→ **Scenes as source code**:
_ _ _ _ _

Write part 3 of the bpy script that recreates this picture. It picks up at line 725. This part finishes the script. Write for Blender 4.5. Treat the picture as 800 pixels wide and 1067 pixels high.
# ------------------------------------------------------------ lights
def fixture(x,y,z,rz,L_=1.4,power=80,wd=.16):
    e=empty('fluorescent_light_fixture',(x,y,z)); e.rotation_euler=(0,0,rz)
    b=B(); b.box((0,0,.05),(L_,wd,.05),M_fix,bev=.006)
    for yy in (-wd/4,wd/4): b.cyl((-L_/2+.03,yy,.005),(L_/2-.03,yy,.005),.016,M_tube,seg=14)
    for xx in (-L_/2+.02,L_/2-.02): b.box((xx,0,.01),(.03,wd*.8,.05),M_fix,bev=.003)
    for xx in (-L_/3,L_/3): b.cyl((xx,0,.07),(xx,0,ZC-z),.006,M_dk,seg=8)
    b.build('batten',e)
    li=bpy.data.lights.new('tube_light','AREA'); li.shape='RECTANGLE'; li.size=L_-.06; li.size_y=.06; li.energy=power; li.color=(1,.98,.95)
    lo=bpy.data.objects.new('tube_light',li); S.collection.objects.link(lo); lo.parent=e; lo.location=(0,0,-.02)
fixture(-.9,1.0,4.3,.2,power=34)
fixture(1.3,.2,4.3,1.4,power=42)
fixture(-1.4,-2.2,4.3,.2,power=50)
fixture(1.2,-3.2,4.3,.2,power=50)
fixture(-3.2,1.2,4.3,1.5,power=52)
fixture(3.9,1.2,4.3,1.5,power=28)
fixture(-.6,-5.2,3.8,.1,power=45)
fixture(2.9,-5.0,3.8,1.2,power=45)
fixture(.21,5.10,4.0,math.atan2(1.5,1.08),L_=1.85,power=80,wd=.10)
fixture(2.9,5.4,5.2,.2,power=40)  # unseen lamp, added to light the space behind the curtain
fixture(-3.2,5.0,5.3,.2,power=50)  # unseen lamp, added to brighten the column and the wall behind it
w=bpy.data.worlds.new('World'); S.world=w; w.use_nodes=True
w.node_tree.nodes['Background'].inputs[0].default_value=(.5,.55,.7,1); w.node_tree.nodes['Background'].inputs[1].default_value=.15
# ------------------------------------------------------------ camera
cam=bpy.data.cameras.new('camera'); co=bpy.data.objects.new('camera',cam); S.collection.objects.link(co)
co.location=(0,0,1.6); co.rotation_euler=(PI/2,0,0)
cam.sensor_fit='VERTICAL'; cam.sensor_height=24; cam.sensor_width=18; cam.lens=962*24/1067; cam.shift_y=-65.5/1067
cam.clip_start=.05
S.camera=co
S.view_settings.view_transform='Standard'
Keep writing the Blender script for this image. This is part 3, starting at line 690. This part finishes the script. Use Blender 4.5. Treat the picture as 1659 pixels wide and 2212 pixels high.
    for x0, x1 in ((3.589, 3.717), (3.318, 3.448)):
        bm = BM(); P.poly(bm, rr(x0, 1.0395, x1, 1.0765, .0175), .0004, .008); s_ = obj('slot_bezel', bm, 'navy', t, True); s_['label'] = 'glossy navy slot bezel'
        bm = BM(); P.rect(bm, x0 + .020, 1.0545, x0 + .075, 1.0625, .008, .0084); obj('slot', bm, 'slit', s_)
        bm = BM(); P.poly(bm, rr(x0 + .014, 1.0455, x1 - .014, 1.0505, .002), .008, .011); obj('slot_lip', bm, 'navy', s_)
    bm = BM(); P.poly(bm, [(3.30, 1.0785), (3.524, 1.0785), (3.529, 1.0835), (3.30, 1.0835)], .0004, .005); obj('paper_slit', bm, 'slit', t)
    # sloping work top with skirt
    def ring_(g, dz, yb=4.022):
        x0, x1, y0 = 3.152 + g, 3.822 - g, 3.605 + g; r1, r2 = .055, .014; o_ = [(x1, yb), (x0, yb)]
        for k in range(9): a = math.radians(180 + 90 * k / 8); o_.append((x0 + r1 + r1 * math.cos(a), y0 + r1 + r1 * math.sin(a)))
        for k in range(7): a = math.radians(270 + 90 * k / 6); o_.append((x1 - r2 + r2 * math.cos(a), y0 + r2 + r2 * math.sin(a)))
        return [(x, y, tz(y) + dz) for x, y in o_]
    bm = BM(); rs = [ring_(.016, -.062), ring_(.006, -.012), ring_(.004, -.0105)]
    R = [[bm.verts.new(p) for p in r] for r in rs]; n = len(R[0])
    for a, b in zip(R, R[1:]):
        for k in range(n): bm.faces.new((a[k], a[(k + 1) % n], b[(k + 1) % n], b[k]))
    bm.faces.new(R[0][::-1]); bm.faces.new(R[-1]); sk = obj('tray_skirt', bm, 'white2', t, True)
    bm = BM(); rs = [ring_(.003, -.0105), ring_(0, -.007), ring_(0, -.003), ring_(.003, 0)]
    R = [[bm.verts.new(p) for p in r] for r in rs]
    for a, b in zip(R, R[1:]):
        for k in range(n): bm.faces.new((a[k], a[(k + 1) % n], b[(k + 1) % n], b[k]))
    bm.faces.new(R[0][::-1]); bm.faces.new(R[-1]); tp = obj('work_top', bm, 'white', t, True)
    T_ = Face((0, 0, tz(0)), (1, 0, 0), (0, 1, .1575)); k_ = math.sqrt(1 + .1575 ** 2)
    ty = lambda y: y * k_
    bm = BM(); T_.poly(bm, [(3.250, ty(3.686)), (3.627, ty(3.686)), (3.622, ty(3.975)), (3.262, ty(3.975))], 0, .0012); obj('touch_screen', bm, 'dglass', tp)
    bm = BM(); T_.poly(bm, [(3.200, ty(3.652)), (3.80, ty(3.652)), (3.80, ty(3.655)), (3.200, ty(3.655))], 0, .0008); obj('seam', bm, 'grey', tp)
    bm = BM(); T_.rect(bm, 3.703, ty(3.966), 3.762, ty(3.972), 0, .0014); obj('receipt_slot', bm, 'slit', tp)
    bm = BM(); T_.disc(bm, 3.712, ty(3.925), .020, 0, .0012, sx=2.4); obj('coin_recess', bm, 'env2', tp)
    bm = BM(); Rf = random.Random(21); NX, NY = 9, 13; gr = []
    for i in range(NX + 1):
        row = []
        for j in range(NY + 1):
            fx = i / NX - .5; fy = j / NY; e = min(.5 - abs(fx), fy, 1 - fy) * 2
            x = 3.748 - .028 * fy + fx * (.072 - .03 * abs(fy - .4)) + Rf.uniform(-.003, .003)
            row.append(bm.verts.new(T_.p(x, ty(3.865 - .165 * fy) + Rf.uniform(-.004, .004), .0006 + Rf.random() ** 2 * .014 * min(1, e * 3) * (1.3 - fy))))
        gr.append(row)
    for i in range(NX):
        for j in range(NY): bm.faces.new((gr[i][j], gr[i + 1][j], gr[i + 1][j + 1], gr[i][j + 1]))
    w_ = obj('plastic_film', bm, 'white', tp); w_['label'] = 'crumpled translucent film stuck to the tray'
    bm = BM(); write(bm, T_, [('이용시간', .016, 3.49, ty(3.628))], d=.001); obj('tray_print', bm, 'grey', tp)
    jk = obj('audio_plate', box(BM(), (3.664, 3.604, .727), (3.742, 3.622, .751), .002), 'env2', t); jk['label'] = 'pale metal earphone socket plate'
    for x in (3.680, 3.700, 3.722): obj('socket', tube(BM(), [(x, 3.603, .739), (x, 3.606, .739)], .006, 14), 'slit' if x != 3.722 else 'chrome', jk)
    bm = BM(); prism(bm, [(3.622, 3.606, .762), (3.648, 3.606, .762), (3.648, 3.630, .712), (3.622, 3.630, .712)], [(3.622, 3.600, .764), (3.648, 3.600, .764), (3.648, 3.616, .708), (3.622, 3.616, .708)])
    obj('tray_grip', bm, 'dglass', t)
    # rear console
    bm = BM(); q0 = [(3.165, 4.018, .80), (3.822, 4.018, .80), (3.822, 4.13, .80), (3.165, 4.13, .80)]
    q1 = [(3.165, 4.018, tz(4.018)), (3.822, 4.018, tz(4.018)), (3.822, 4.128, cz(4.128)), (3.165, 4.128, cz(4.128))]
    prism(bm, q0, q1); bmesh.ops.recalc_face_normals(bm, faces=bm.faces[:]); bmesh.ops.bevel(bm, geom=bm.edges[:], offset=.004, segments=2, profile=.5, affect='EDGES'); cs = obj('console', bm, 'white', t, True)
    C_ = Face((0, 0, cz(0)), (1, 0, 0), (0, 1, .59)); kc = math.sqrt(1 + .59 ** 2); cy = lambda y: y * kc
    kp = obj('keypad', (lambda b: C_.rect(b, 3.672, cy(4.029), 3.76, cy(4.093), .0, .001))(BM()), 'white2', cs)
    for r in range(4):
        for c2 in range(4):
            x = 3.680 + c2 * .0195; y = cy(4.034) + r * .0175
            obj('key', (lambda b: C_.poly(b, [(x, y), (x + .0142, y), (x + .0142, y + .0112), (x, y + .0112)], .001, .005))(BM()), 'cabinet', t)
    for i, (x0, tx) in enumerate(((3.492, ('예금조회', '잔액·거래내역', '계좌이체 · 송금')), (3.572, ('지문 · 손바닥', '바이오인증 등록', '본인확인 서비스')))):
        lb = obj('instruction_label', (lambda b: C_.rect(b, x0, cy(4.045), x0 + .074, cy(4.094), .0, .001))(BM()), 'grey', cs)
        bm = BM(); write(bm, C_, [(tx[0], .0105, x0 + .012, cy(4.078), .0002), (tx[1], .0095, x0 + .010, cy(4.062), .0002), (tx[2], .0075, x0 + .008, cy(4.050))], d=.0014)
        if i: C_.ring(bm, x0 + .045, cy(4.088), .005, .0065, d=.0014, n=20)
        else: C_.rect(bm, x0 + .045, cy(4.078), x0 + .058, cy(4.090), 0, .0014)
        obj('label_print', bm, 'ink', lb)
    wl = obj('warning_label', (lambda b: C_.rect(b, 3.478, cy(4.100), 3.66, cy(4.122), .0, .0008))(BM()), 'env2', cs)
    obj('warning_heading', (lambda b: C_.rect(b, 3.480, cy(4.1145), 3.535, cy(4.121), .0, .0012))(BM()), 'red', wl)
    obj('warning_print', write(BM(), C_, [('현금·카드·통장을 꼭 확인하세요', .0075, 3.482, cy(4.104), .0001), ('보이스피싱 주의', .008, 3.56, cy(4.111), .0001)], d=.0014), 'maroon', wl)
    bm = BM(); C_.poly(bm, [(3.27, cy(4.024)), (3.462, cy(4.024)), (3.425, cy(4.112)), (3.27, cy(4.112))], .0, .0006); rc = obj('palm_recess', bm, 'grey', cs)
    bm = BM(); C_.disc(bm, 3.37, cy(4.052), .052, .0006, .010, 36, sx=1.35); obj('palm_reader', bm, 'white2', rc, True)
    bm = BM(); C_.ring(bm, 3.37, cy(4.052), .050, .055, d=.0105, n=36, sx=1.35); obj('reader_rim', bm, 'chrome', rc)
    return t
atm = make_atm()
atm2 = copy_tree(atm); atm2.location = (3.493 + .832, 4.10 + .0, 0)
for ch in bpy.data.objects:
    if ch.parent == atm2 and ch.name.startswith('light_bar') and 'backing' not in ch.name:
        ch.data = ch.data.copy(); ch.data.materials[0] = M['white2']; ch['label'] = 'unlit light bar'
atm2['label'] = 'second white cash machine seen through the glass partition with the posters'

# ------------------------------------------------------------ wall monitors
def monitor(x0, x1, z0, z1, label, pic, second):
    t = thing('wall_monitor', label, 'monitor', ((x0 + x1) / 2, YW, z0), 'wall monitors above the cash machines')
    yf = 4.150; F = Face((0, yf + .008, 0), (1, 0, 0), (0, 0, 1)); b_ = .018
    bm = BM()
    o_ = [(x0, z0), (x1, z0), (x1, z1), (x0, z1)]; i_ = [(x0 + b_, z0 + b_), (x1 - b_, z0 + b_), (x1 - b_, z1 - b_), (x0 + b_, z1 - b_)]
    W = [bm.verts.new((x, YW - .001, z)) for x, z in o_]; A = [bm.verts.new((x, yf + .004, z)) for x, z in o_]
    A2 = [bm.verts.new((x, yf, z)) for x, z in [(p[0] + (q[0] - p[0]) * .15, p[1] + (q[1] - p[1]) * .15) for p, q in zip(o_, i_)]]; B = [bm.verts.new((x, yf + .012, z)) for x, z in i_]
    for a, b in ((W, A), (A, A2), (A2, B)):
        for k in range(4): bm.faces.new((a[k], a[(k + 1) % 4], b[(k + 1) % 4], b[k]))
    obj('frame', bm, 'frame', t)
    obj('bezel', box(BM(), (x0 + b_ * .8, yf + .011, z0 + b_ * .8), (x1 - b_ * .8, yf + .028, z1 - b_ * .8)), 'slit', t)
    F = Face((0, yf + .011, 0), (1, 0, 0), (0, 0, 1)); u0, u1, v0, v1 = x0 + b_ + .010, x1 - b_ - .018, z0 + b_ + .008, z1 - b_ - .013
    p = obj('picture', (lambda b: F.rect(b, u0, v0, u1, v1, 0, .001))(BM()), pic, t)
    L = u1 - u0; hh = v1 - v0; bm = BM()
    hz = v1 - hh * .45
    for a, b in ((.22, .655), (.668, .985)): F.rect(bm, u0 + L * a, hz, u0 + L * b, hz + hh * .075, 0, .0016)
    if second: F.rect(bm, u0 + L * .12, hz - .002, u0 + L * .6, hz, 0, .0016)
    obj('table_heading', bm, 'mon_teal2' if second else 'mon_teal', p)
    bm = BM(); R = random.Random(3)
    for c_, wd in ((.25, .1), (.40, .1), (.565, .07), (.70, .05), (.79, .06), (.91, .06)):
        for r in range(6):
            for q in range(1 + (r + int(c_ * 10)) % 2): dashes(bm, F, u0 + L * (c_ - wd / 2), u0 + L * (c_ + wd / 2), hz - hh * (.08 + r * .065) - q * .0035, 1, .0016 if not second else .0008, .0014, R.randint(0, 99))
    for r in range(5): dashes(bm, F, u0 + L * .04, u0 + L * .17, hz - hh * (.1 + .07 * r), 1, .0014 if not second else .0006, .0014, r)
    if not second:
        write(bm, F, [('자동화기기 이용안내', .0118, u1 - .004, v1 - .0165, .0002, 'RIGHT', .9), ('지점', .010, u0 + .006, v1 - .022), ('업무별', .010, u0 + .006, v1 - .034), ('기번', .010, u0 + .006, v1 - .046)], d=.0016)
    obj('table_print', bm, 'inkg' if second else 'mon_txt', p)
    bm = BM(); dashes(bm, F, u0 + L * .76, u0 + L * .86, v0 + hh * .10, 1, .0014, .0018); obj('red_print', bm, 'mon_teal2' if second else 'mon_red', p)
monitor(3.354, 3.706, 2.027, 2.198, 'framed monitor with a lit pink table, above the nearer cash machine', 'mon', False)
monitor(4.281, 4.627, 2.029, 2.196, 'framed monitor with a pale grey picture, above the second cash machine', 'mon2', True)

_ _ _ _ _

→ **What is expected**: Of the lines in the material, how many hold the word "this"? Reply with the number only.

→ **Worked answer**: 2